Ora, eu sou a favor de que se cumpra o memorando, realisticamente adaptado à mudança de circunstâncias, que se negoceiem e não se confisquem as PPP, mas que ao mesmo tempo se tenha a mesma atitude em relação aos outros contratos, procedendo também aí a verdadeiras negociações e não a diktats, e procurando soluções que possam manter a "confiança", como seja, por exemplo, encontrar modos de transição, diferenciações entre os contratos do passado e do presente, avaliação de custos e situações.

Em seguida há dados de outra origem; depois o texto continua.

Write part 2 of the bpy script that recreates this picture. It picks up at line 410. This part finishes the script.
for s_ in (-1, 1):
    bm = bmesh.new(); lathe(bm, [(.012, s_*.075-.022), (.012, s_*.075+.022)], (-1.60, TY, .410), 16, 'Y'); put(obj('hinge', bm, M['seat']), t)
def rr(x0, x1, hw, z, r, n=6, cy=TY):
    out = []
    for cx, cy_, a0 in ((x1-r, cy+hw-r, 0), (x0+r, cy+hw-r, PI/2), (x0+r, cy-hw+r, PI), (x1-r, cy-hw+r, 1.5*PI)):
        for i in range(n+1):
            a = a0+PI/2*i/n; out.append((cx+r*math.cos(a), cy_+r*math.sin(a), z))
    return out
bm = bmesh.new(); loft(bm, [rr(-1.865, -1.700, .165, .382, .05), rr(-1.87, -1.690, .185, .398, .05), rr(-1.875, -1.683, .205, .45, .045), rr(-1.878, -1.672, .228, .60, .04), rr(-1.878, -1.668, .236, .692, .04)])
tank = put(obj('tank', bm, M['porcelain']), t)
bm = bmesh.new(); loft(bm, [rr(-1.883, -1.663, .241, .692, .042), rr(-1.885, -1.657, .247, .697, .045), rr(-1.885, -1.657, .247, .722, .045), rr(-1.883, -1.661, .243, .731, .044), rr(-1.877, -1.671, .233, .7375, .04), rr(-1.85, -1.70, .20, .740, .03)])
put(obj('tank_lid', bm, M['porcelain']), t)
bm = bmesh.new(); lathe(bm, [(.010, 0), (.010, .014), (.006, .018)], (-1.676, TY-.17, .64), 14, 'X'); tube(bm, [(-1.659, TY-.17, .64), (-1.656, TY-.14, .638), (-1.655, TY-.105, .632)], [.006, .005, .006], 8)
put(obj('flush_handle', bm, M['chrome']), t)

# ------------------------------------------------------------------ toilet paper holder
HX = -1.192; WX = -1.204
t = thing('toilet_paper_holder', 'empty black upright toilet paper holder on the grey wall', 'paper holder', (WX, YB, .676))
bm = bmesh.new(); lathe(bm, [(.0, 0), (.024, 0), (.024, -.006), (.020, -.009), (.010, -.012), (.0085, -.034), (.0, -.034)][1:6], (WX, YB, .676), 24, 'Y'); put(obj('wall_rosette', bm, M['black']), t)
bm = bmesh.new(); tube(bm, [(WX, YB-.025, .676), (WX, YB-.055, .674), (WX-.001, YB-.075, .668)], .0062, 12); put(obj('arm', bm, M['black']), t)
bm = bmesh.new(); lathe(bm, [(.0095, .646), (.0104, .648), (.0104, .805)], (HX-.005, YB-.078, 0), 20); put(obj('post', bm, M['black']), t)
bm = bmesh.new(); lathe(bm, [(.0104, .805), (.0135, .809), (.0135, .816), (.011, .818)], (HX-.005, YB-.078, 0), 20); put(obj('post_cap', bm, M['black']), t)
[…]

>>> Ora é isto que o Governo desde o dia um do seu mandato nunca fez, por ignorância, incompetência, dolo e ideologia.

 

>>> Tomou um caminho único, defendeu-o como único, acrescentou problemas novos aos que já tinha, começou arrogante e acabou a andar para trás, para a frente, para o meio e para cima, tentando remediar o que tinha estragado.

 

>>> Sempre que contrariado quis vingar-se, garantindo que os que uma decisão constitucional protegia iriam pagar um preço ainda maior, se possível, ou servir de pretexto para punir todos.

 

>>> E desde sempre mostrou desprezo pela lei constitucional, porque isso lhe permitia soluções mais fáceis, mais imediatas, até porque os seus alvos eram os que menos poder tinham.

 

>>> O resultado foi romper o tecido social como ele nunca tinha sido rompido desde o 25 de Abril, semeando a discórdia e a divisão, sem qualquer resultado adquirido e sustentável.

 

>>> Eu ouço o rumor das objecções. Que não são a mesma coisa, que se trata de coisas de natureza diferente, propriedade e salários, emprego e contratos, que os tribunais decidiriam contra o Estado, levando a indemnizações muito maiores do que os ganhos, de que secariam as fontes de financiamento externo, etc., etc.

 

Tudo verdade, mas tudo também verdade para o direito de não ser despedido sem justa causa, ou de não ver a sua reforma cortada retroactivamente


É por isso que os nossos semeadores de cizânia e de "revolução", da força, de uma sociedade dúplice em relação aos contratos que cumpre ou não cumpre, deviam ponderar nas palavras que originaram o pequeno escândalo, habitual nas redes sociais, vindas de um jovem deputado comunista que ainda não aprendeu a "linguagem de madeira" dos comunistas actuais:

 

 "A corja que despreza a Constituição que se ponha a pau. É que se o meu direito à saúde, educação, pensão, trabalho, habitação, não vale nada, então também os seus direitos à propriedade privada, ao lucro, à integridade física e moral deixam de valer! E nós somos mais que eles". 

O homem foi tratado de "besta", "hitleriano", "aspirante a ditador", "parecido com os fascistas", tudo isto ipsis verbis.

 

>>> Mas o que incomodou na frase foi que ela contém implicitamente uma enorme verdade: é que o "vale tudo" só para alguns é infeccioso para os outros.

 

>>> Ou seja, por que razão é que tenho que aceitar que o Governo me pode confiscar o meu salário e despedir sem direitos, por livre arbítrio de um chefe de uma repartição, ou diminuir drasticamente a minha pensão, agora que já não existo para o "mercado de trabalho" e sou completamente dependente, ou condenar-me ao eufemismo do "desemprego de longa duração", ou seja tirar-me muito mais do que 60% ou 70% da minha "propriedade", que não são acções, nem terras, nem casas, nem depósitos bancários, e quem tem tudo isso não pode ver a sua propriedade confiscada num valor semelhante ao que eu perco?

 

 E aí, ironia das ironias, teríamos o Tribunal Constitucional, com os aplausos do outro lado, a defender a propriedade e a condenar o confisco, como deve fazer. 


É por isso que estes meninos estão a brincar com o fogo e depois gritam que se queimaram.